ADP negotiations in Bonn
With less than 200 days to go until COP 21 in Paris (1-11 December), governments have just completed the first week of a two-week negotiation in Bonn to prepare a new comprehensive agreement to tackle climate change. With over 2,000 government representatives and 1,500 observers, conference rooms in the newly opened World Conference Centre have been crowded.
The aim of this meeting and two further week-long meetings (end-August and October) is to reduce the 90-page negotiating text created in February 2015 in Geneva to a shorter text from which Ministers can reach an agreement on the final Paris treaty. Progress during the first week has been slow. Government delegates have been trying to consolidate existing paragraphs and options in the Geneva text as well as to remove duplications without deleting any concepts within the text. In a room full of people all of whom have instructions on how much ground that they can give on their own national positions, this is difficult.
After three days of intensive work with some sessions finishing as late as 9pm, only 5% of the text has been reduced. It is hard, however, to think of a better way to structure the work given the broad range of topics including: mitigation, adaptation, technology, finance, capacity building, transparency, cycles, plus preambular text and the legal form of the final treaty. A stocktaking meeting on Saturday will determine how to speed up progress. Many governments are lamenting the slow progress but they are also the cause.
The Subsidiary Bodies for implementation (SBI) and for Scientific and Technological Advice (SBSTA) are meeting in parallel alongside the ADP meeting. The former is carrying out a multilateral assessment on the national submissions of developed countries with firstly presentations of their emission reduction achievements and future plans followed by an open question and answer session during which other governments ask tough questions (for example, Germany being asked why their national reduction target is greater than that of the EU).

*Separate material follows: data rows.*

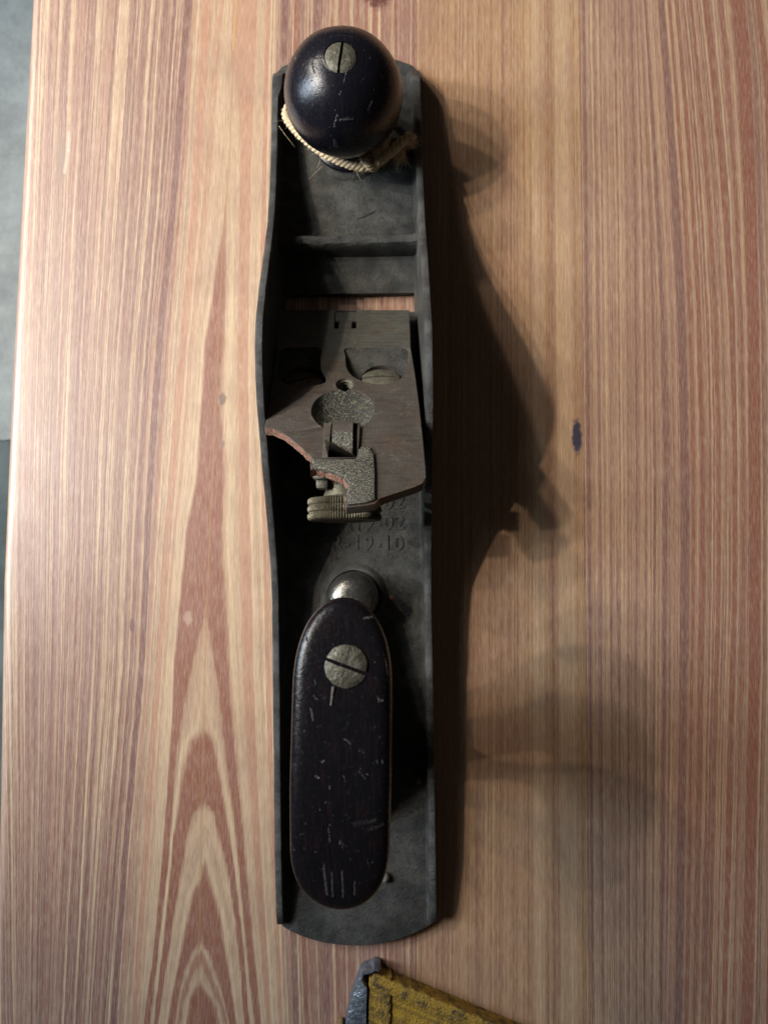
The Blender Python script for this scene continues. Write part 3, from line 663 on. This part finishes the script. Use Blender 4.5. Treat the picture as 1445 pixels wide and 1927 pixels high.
pL = [(-24.9, 26.0), (-24.8, 32), (-24.0, 38.5), (-21.9, 44.0), (-22.4, 47.0), (-26, 48.5), (-31, 49.0), (-36.0, 47.9), (-39.3, 44.5), (-40.8, 37.5), (-40.9, 30), (-40, 26.3), (-33, 25.8)]
cuts = [pocket(pR, 25.8, 47.5, .35, 7.4), pocket(pL, 25.8, 49, .35, 7.6)]
c = bmesh.new(); lathe(c, [(3.35, -14), (3.35, 1)], (-14.6, 47.9, 0), 24); cuts.append(c)
cuts += [prism([(-20.2, 7.6), (-18.3, 7.6), (-18.3, 13.1), (-20.2, 13.1)], -4, 1), prism([(-13.1, 7.6), (-11.2, 7.6), (-11.2, 13.1), (-13.1, 13.1)], -4, 1),
         prism([(-20.3, 1.0), (-11.2, 1.0), (-11.2, 8.2), (-20.3, 8.2)], -.6, 1)]
# key-hole dish: bowl, neck, and the window for the lever
c = bmesh.new(); lathe(c, [(.01, -5.2), (4, -5.0), (7.2, -4.2), (9.6, -2.6), (10.9, -.9), (11.4, .0), (11.9, 1.2)], (-14.8, 62.2, 0), 48); cuts.append(c)
cuts.append(prism([(-21.3, 70), (-20.9, 78), (-20.9, 87.2), (-9.0, 87.2), (-8.5, 79), (-8.3, 70)], -3.0, 1))
cuts.append(prism([(-18.6, 70.5), (-19.0, 87.1), (-9.1, 87.1), (-9.4, 70.5)], -9, 1))
for (x, y, r_) in ((-1.2, 41.6, 8.3), (-30.8, 42.6, 8.6)):
    c = bmesh.new(); lathe(c, [(r_, -9.6), (r_, -1.2)], (x, y, 0), 40); cuts.append(c)
fr = boolean(fr, cuts)
# joined sloping pieces, roughened a little
for f in fr.faces: f.material_index = 0
fr.normal_update()
EB = [Vector((a, b_)) for a, b_ in edge_break]
def near_break(p):
    return min((Vector((p.x, p.y))-q).length for q in EB) < 2.2
for f in fr.faces:
    c = f.calc_center_median()
    if abs(f.normal.z) < .4 and near_break(c) and c.z > -4: f.material_index = 1
    elif c.z < -.15 and c.z > -5.6 and (Vector((c.x+14.8, c.y-62.2))).length < 11.6 and f.normal.z > .2: f.material_index = 2
    elif c.y > 25.5 and c.y < 49 and c.z < -.3 and f.normal.z > .3: f.material_index = 3
bmesh.ops.bevel(fr, geom=[e for e in fr.edges if len(e.link_faces) == 2 and e.calc_face_angle(0) > R(50)
    and all(v.co.z > -.05 for v in e.verts)], offset=.22, segments=2, affect='EDGES', profile=.5) if True else None
fr.normal_update()
for f in fr.faces: f.smooth = True
def on_face(f): return f.normal.z > .999 and abs(f.calc_center_median().z) < .02
for e in fr.edges:
    e.smooth = not (len(e.link_faces) != 2 or e.calc_face_angle(0) > R(30) or on_face(e.link_faces[0]) != on_face(e.link_faces[1]))
frog = part('frog', fr, [frog_m, break_m, dish_m, iron_m], None, T=TF)
# raised lug that stiffens the back edge round the lever
lug = plate_mesh([(-24.4, 87.5), (-20.9, 87.9), (-9.4, 87.9), (-8.7, 83.2), (-7.6, 81.8), (-5.2, 81.9), (-3.4, 85.2), (-2.9, 94), (-2.9, 105.9), (-6, 107.2), (-11.6, 108.0), (-12.0, 104), (-11.6, 98.5), (-13.2, 95.6), (-19.4, 92.6), (-23.6, 91.6)], [], -1.2, 1.1, .5, 3)
jitter(lug, .15, .3, 8); part('rear_lug', lug, [rough_m], 50, frog, T=TF)
# thick back edge of the plate turned down
b = bmesh.new()
fe = [(13.9, 92.0), (13.8, 95.6), (12.6, 98.1), (9.9, 99.7), (4.4, 102.1), (-1.4, 104.7), (-2.9, 106.9), (-6, 107.7), (-12.1, 108.5)]
rg = []
for i, (x, y) in enumerate(fe):
    t = Vector(fe[min(i+1, len(fe)-1)])-Vector(fe[max(i-1, 0)]); nrm = Vector((t.y, -t.x)).normalized()
    rg.append([Vector((x+nrm.x*q, y+nrm.y*q, z)) for q, z in ((-1.0, -.3), (.0, -.9), (.05, -2), (-.5, -3.4), (-3.2, -3.4), (-3.2, -2.0))])
ring_loft(b, rg); part('turned_down_edge', b, frog_m, 50, frog, T=TF)
# legs that carry the frog on the sole
b = bmesh.new()
for x0, x1 in ((-36, -31), (-1.5, 3.5)):
    b = bmesh.new()
    v = [b.verts.new(p) for p in ((x0, 102, 5), (x1, 102, 5), (x1, 50, 5), (x0, 50, 5), (x0, 101, 7), (x1, 101, 7), (x1, 50, 44), (x0, 50, 44))]
    for f in ((0, 1, 2, 3), (4, 5, 6, 7), (0, 1, 5, 4), (1, 2, 6, 5), (2, 3, 7, 6), (3, 0, 4, 7)): b.faces.new([v[i] for i in f])
    part('frog_leg', b, iron_m, 30, frog)
def onf(a, b_, n): return TF@Vector((a, b_, n))
tlt = TF.to_3x3().to_4x4()
# the face frame is left-handed once b runs up the slope; use a proper rotation for screws
nf = Vector((0, sin(PHI), cos(PHI))); rotn = nf.to_track_quat('Z', 'Y').to_matrix().to_4x4()
rR = Matrix.Rotation(R(-14), 4, 'X')@rotn
s1 = slot_screw('frog_screw', frog, onf(-1.2, 41.2, -2.4), 7.3, R(4), 1.1, .7, cast_mat('frog_screw_iron', (.17, .16, .12), (.30, .27, .19), .6, .9, .0003, .4, .5), rotn@Matrix.Rotation(R(12), 4, 'X'), 1.2, 5.5, rough=.12)
s2 = slot_screw('frog_screw', frog, onf(-30.8, 42.3, -2.8), 7.4, R(24), 1.1, .7, cast_mat('darker_frog_screw_iron', (.10, .08, .06), (.18, .15, .1), .6, .8, .0004, .5, .5), rotn@Matrix.Rotation(R(12), 4, 'X'), 1.2, 5.5, rough=.12)  # left screw coloured darker than the right one
s1['label'] = 'grimy slotted screw in the right pocket'; s2['label'] = 'darker slotted screw in the left pocket'
# washer crescents of grime around the screws, thread in the small hole
b = bmesh.new(); lathe(b, [(3.3, -13), (2.7, -12.5)]+[(3.3 if k % 2 else 2.75, -12+k*.6) for k in range(19)]+[(3.3, -.6)], (-14.6, 47.9, 0), 24)
for f in [f for f in b.faces if len(f.verts) > 4]: bmesh.ops.delete(b, geom=[f], context='FACES_ONLY')
part('threaded_hole', b, screw_m, 40, frog, T=TF)
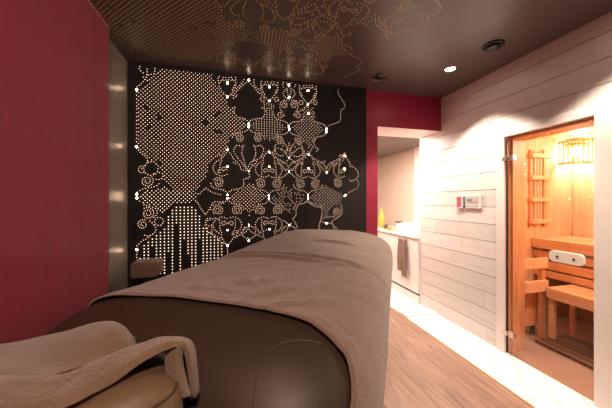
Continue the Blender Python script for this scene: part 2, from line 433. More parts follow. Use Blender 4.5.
for (px, py, s) in ((136.5,89.7,1.2),(136.5,146.5,1),(136.8,194,1),(136.8,198,1.1),(136.8,249.5,1.2),(227.5,83,1.15),(227.4,97,1),(248.8,80,1.1),
    (269.4,87,1.2),(269.4,101,1),(289,85,1.1),(289,97.6,1),(308,90.5,1.2),(308,104.5,.9),(308.5,113.5,.9),(248.8,123.8,.9),(248.8,127,.9),(289,126.8,.9),(289,129.5,.9),
    (326.3,129,.9),(326.3,131.7,1),(227.6,149.6,.8),(227.6,166.4,.8),(269.2,152.2,.8),(269.2,166.7,.8),(289,158,.7),(289,171.5,.7),(308.8,154.5,.8),(308.6,168.5,.8),(344.8,155.8,1),(344.5,169,1),
    (326.8,172.5,.8),(249,171,.8),(345,195.5,1),(308,195.5,.7),(308,198.5,.7),(268.9,195.6,.8),(268.9,198.6,.8),(227.6,195,.8),(227.6,198.2,.8),(326.6,223.3,.9),(289,224.8,.7),
    (269.5,229.4,.7),(249,225,.8),(249,240.6,.8),(227.6,230,.9),(227.6,245.5,1)):
    star(px, py, s)
def el(px, py, rx, rz, t=0): x, z = W(px, py); return (x, z, rx, rz, t)
# the big hexagon-grid field
sk = [el(147,108,.035,.013,-.6), el(159,117.5,.022,.02), el(149,127,.04,.011,.25), el(218,114,.04,.014,.6), el(206,123,.026,.022), el(218,132,.03,.016,-.5), el(158,163,.022,.02)]
fill([(137.5,93),(145,84),(152,77),(158,70),(164,67),(208,71),(212,75),(215,82),(221,90),(226,99),(228,106),(233,108),(234,113),(240,118),(247,123),(247,128),(240,131),(233,134),(229,140),(227,148),(222,152),(214,158),(209,165),(208,172),(205,179),(200,184),(194,189),(182,192),(172,189),(165,183),(162,174),(158,166),(150,161),(144,155),(138,148)],
     .0165, .033, skip=sk)
C_([(136.5,92),(136.8,110),(136.6,128),(136.6,144)], sp=.026)
# top fringe left
C_([(137,87),(142,83),(146,78),(147,73),(147,66)]); C_([(142,64.5),(139,68),(142,72),(147,75),(152,74)]); C_([(154.5,66),(155,70),(153,76),(150,80),(145,80),(143,76)])
# scrolls left of the field
C_([(137,148),(141,153),(147,158),(147,163),(145,166)])
x, z = W(151, 168.5); ring(x, z, .055, .058); x, z = W(142.3, 170); spiral(x, z, .036, 1, 1.3, 1.2)
x, z = W(147, 181); spiral(x, z, .05, -1, 1.8, 2.4); x, z = W(158, 176); ring(x, z, .04, .03)
C_([(137.5,192),(143,189),(150,187.5),(156,186),(160,183)])
# diamond band at the height of the lower knots
fill([(139,196),(144,191),(156,189),(163,186),(168,189),(180,191),(190,189),(192,196),(190,203),(182,203),(172,204),(168,209),(163,216),(158,209),(152,206),(143,203)], .0165, .033, k='dot', r=.0033)
fill([(182,189),(196,184),(202,185),(197,192),(196,201),(188,203),(180,202)], .0165, .033)
C_([(137.5,199),(143,204),(150,206.5),(156,209),(157,214),(153,218)])
x, z = W(148, 213.5); spiral(x, z, .052, -1, 1.9, 1.0); x, z = W(142.8, 224.5); spiral(x, z, .042, 1, 1.6, 1.2); x, z = W(159, 221.5); ring(x, z, .034, .034)
C_([(148,219),(154,225),(156,230),(153,234),(148,236),(144,235)])
C_([(137,246),(142,241),(148,238),(152,233)]); C_([(137,252),(136.8,257),(138,262)])
# castle of square-set dots
tops = [256,244,242,239,235,230,227,215,210,206,206,206,206,206,209,214.5,226,227,235,235,240,242.6]
ends = {3: 247, 7: 252, 9: 225, 11: 240, 12: 254.5, 15: 240}
x0_, x1_ = W(140, 230)[0], W(221.7, 230)[0]
for c in range(22):
    x = x0_ + (x1_ - x0_) * c / 21; xx = 140 + 3.89 * c
    z1 = W(xx, tops[c])[1]; z2 = W(xx, ends[c])[1] if c in ends else .66; zz = 1.62
    while zz > .66:
        zz -= .0268
        if zz > z1 + .004 or zz < z2 - .004: continue
        put(x, zz, .0050, 'dot_big', .012)
# the star-shaped void
C_([(206,188),(201,192),(199,194),(190,193)]); C_([(206,188),(210,191),(214,193),(222,195)]); C_([(192,201),(197,202),(200,207),(204,213),(206,214)]); C_([(206,214),(210,208),(214,202),(220,202),(225,201)])
def knot(px, py, left=True, right=True, up=True, down=True, wr=1):
    x, z = W(px, py)
    for s, on in ((-1, left), (1, right)):
        if not on: continue
        for v, o2 in ((1, up), (-1, down)):
            if o2: curve([(x, z + v*.03), (x + s*.035, z + v*.058), (x + s*.08, z + v*.068), (x + s*.13, z + v*.085), (x + s*.145, z + v*.12)])
def scrolls(px, py, v=1, left=True, right=True, r=.047):
    x, z = W(px, py)
    for s, on in ((-1, left), (1, right)):
        if on: spiral(x + s*.078, z + v*.125, r, s, 1.9, v * .6)
def flower(px, py, v=1, left=True, right=True, top=True):
    """paired lobes with a heart between them, seen from its knot; v is the side of the knot"""
    x, z = W(px, py)
    for s, on in ((-1, left), (1, right)):
        if not on: continue
        curve([(x + s*.005, z + v*.20), (x + s*.05, z + v*.185), (x + s*.10, z + v*.205), (x + s*.125, z + v*.255), (x + s*.105, z + v*.305), (x + s*.07, z + v*.33)])
        curve([(x + s*.065, z + v*.19), (x + s*.068, z + v*.25), (x + s*.062, z + v*.31)])
        spiral(x + s*.033, z + v*.245, .026, -s, 1.1, 0)
        if top: curve([(x, z + v*.44), (x + s*.035, z + v*.40), (x + s*.055, z + v*.355), (x + s*.05, z + v*.32)])
        if top: curve([(x, z + v*.44), (x + s*.05, z + v*.385), (x + s*.11, z + v*.35), (x + s*.165, z + v*.32), (x + s*.1886, z + v*.28)])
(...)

Among other topics, the SBI is dealing with the review of the Clean Development Mechanism (CDM), little progress is expected until after the Paris Agreement has been concluded. The CDM is especially important for African nations and has resulted in thousands of small and large emissions reduction projects.
The SBSTA is also working on many subjects. The one closest to business interests is the development of a new Market Mechanism for post-2020. The first four hours of discussion have made little progress primarily as it is difficult to agree upon how such a mechanism should work without knowing the structure of the long-term climate agreement in which it will fit.